Writing Novels with Music: Goldilocks Time
When I sit down to work on a novel, I try to engage my other senses in ways that open up my thinking but aren't intrusive. So, I usually have a candle or scent diffuser going, and I almost always music playing. The music needs to be wordless or in a language I don't understand, and the dynamic these days is dark and moody. As a teenager in a punk/artsy college culture, I could never imagine a future where I would not just tolerate but prefer long-form, new age-type compositions, but here I am, requiring those expansive, airy tracks to loosen me up like wine. I blame Peter Gabriel's Passion soundtrack to The Last Temptation of Christ for chasing the punk out of me.

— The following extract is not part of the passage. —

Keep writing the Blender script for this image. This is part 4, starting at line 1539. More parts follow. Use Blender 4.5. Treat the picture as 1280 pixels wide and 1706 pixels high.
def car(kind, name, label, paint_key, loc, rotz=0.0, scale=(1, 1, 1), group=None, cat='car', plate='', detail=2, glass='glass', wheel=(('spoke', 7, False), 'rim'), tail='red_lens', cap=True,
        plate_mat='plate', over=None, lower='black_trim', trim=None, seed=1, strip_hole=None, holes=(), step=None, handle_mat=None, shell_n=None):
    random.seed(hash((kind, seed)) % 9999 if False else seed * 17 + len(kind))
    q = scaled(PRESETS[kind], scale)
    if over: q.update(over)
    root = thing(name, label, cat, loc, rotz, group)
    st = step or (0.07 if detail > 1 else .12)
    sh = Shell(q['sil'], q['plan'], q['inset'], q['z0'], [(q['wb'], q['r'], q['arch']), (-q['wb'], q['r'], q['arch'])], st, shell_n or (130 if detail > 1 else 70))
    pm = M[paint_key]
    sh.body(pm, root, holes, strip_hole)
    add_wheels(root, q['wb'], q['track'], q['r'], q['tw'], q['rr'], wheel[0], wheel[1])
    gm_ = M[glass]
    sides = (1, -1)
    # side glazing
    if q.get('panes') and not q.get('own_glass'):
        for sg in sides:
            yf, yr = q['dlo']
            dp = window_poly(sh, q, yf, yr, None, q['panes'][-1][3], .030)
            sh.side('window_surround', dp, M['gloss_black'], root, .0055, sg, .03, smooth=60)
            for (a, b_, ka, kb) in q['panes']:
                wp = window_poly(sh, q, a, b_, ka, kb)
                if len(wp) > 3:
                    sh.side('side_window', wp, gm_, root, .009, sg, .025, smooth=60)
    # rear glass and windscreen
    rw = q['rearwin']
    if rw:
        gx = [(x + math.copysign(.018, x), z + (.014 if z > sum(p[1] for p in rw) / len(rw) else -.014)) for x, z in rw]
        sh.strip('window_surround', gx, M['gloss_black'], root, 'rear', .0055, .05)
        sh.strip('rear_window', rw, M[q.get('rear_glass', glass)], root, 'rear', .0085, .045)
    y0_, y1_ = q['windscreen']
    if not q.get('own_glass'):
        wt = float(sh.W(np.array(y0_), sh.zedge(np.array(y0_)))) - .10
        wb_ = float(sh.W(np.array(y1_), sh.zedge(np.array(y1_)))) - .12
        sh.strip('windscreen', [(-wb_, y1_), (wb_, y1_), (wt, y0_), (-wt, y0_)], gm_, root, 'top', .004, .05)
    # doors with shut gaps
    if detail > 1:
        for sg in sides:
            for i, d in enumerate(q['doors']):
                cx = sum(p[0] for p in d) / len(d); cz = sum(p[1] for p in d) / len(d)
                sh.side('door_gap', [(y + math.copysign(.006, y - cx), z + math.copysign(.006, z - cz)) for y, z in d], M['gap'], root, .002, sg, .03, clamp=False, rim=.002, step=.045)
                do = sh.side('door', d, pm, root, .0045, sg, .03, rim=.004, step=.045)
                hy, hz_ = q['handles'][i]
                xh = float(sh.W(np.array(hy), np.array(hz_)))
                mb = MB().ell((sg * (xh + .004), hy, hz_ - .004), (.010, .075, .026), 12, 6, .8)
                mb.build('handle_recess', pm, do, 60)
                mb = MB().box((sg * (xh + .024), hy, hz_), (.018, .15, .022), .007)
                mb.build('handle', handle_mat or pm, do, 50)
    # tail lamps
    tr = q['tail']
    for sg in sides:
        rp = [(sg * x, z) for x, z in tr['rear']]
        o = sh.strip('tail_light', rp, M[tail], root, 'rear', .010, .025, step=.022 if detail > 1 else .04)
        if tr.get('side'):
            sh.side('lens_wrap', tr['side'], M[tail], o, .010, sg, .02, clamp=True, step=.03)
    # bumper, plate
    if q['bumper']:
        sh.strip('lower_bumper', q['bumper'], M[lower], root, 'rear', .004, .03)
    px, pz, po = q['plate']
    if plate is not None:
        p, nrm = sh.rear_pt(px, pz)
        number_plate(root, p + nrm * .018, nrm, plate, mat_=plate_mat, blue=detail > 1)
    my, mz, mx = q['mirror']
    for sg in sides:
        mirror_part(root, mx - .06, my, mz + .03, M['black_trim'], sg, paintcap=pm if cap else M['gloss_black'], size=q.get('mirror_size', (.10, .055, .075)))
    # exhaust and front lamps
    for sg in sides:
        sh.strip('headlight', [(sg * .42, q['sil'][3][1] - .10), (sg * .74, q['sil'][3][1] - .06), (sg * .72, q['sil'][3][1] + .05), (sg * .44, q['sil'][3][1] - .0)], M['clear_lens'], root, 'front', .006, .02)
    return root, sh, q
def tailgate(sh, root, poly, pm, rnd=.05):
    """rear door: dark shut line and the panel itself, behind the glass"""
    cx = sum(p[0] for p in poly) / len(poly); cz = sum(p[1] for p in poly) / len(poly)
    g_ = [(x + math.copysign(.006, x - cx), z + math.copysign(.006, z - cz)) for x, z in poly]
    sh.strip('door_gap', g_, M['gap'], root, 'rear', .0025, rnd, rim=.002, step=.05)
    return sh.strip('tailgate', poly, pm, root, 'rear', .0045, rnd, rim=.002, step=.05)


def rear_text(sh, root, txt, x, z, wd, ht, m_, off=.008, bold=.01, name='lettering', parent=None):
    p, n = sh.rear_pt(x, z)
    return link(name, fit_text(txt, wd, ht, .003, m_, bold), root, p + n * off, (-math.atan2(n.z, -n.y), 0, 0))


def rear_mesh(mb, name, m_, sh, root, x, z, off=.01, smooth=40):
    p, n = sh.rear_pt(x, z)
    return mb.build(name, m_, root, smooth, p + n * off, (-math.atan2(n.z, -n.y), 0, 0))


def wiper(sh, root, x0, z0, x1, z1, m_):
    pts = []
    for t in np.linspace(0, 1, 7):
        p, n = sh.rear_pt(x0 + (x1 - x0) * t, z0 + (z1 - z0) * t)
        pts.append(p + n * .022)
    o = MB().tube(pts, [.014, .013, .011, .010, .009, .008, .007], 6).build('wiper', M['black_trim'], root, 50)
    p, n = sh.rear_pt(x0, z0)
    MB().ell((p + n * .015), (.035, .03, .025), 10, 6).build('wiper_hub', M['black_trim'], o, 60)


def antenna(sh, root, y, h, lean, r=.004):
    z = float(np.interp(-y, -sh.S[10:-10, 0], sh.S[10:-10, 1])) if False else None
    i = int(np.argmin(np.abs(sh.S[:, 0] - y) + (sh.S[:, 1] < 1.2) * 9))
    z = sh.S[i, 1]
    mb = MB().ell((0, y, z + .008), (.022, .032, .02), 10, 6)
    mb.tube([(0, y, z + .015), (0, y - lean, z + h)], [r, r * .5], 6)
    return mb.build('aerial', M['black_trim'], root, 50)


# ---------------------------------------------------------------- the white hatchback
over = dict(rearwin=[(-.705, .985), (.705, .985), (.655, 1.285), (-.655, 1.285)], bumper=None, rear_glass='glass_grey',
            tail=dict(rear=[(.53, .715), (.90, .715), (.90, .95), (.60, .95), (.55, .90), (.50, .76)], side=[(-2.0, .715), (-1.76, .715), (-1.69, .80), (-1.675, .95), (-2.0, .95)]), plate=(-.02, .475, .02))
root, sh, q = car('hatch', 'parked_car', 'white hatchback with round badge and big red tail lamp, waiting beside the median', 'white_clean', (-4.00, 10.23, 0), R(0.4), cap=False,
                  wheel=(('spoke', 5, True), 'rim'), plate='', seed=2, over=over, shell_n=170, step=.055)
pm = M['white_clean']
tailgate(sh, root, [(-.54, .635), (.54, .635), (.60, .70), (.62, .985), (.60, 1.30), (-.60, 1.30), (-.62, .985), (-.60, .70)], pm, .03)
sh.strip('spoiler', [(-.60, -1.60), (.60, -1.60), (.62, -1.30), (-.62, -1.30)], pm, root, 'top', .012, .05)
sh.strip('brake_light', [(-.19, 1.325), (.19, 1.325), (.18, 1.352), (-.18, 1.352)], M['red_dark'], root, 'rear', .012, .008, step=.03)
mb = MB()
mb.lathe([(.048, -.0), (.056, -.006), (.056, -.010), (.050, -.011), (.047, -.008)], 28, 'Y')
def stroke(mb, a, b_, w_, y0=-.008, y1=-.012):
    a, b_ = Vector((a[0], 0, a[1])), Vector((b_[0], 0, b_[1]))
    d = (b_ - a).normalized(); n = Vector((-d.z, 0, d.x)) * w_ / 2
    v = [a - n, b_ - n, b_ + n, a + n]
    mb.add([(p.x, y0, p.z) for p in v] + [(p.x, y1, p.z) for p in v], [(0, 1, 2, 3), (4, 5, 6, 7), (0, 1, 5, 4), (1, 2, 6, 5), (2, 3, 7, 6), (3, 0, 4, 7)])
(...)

Current favorites for writing include Explosions in the Sky and Ludovico Einaudi. I have yet to find the right internet radio station--most of the ambient oriented ones tilt towards "relaxation," and that isn't quite the service I need. Dark Ambient over-corrects, and Drone Zone would be perfect if there were drums once in a while. Otherwise it puts me right out. I'm listening to it right now, and I'm beginning to turn into a statue.
But it's not the music, really. It's about capturing and sustaining the physical element that we think is inspiration, that surge we mistake as the catalyst for creation, when it is more likely a byproduct of the process. I suspect the illusion has something to do with hormonal nostalgia. Everyone's young when they listen to music, even if the music they are listening to is for old folks like me.